● **DATASET SECTION**
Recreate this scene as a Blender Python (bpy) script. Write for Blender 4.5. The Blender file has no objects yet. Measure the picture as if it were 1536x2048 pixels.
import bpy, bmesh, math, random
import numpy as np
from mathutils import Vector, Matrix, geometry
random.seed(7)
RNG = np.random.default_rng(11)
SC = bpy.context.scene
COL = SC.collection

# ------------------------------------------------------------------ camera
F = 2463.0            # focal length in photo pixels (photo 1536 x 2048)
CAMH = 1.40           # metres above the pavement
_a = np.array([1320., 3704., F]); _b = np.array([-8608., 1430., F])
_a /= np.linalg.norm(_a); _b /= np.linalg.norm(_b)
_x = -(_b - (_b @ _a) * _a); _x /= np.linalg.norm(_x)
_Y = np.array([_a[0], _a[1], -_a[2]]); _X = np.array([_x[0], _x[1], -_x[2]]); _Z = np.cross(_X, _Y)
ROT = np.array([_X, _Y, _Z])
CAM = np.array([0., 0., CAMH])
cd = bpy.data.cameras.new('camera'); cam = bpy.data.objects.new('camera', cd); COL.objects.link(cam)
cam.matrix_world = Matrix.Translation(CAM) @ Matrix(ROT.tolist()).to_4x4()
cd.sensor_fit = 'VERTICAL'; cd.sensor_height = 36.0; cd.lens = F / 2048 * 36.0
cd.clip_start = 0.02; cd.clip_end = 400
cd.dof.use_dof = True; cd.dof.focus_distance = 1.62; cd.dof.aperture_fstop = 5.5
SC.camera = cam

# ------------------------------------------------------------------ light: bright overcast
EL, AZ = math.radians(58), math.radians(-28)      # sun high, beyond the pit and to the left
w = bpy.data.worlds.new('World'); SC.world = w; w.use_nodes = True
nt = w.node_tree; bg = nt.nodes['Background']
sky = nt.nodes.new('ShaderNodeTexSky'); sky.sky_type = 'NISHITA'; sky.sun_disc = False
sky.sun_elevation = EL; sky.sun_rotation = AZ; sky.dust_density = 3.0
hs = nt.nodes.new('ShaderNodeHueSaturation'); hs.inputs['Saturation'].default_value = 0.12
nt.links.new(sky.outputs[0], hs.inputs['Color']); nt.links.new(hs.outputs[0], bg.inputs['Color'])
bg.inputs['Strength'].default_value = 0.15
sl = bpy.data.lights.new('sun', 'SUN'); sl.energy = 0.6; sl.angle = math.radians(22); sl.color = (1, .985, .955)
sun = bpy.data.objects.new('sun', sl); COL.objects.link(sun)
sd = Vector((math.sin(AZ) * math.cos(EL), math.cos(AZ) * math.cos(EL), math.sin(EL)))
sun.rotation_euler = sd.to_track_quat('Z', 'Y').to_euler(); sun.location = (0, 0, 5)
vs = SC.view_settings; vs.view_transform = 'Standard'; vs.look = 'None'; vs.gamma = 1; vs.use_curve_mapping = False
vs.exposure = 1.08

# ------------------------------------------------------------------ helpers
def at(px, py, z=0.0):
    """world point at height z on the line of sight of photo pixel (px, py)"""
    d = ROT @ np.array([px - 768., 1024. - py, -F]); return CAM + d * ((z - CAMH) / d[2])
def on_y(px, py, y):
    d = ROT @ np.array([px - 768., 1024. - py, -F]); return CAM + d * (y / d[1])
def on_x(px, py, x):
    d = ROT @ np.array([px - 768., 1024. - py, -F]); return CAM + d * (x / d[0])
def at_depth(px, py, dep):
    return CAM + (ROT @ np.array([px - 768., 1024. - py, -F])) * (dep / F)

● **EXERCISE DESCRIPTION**
Copy the data above in full, character for character.

● **TASK SOLUTION**
Recreate this scene as a Blender Python (bpy) script. Write for Blender 4.5. The Blender file has no objects yet. Measure the picture as if it were 1536x2048 pixels.
import bpy, bmesh, math, random
import numpy as np
from mathutils import Vector, Matrix, geometry
random.seed(7)
RNG = np.random.default_rng(11)
SC = bpy.context.scene
COL = SC.collection

# ------------------------------------------------------------------ camera
F = 2463.0            # focal length in photo pixels (photo 1536 x 2048)
CAMH = 1.40           # metres above the pavement
_a = np.array([1320., 3704., F]); _b = np.array([-8608., 1430., F])
_a /= np.linalg.norm(_a); _b /= np.linalg.norm(_b)
_x = -(_b - (_b @ _a) * _a); _x /= np.linalg.norm(_x)
_Y = np.array([_a[0], _a[1], -_a[2]]); _X = np.array([_x[0], _x[1], -_x[2]]); _Z = np.cross(_X, _Y)
ROT = np.array([_X, _Y, _Z])
CAM = np.array([0., 0., CAMH])
cd = bpy.data.cameras.new('camera'); cam = bpy.data.objects.new('camera', cd); COL.objects.link(cam)
cam.matrix_world = Matrix.Translation(CAM) @ Matrix(ROT.tolist()).to_4x4()
cd.sensor_fit = 'VERTICAL'; cd.sensor_height = 36.0; cd.lens = F / 2048 * 36.0
cd.clip_start = 0.02; cd.clip_end = 400
cd.dof.use_dof = True; cd.dof.focus_distance = 1.62; cd.dof.aperture_fstop = 5.5
SC.camera = cam

# ------------------------------------------------------------------ light: bright overcast
EL, AZ = math.radians(58), math.radians(-28)      # sun high, beyond the pit and to the left
w = bpy.data.worlds.new('World'); SC.world = w; w.use_nodes = True
nt = w.node_tree; bg = nt.nodes['Background']
sky = nt.nodes.new('ShaderNodeTexSky'); sky.sky_type = 'NISHITA'; sky.sun_disc = False
sky.sun_elevation = EL; sky.sun_rotation = AZ; sky.dust_density = 3.0
hs = nt.nodes.new('ShaderNodeHueSaturation'); hs.inputs['Saturation'].default_value = 0.12
nt.links.new(sky.outputs[0], hs.inputs['Color']); nt.links.new(hs.outputs[0], bg.inputs['Color'])
bg.inputs['Strength'].default_value = 0.15
sl = bpy.data.lights.new('sun', 'SUN'); sl.energy = 0.6; sl.angle = math.radians(22); sl.color = (1, .985, .955)
sun = bpy.data.objects.new('sun', sl); COL.objects.link(sun)
sd = Vector((math.sin(AZ) * math.cos(EL), math.cos(AZ) * math.cos(EL), math.sin(EL)))
sun.rotation_euler = sd.to_track_quat('Z', 'Y').to_euler(); sun.location = (0, 0, 5)
vs = SC.view_settings; vs.view_transform = 'Standard'; vs.look = 'None'; vs.gamma = 1; vs.use_curve_mapping = False
vs.exposure = 1.08

# ------------------------------------------------------------------ helpers
def at(px, py, z=0.0):
    """world point at height z on the line of sight of photo pixel (px, py)"""
    d = ROT @ np.array([px - 768., 1024. - py, -F]); return CAM + d * ((z - CAMH) / d[2])
def on_y(px, py, y):
    d = ROT @ np.array([px - 768., 1024. - py, -F]); return CAM + d * (y / d[1])
def on_x(px, py, x):
    d = ROT @ np.array([px - 768., 1024. - py, -F]); return CAM + d * (x / d[0])
def at_depth(px, py, dep):
    return CAM + (ROT @ np.array([px - 768., 1024. - py, -F])) * (dep / F)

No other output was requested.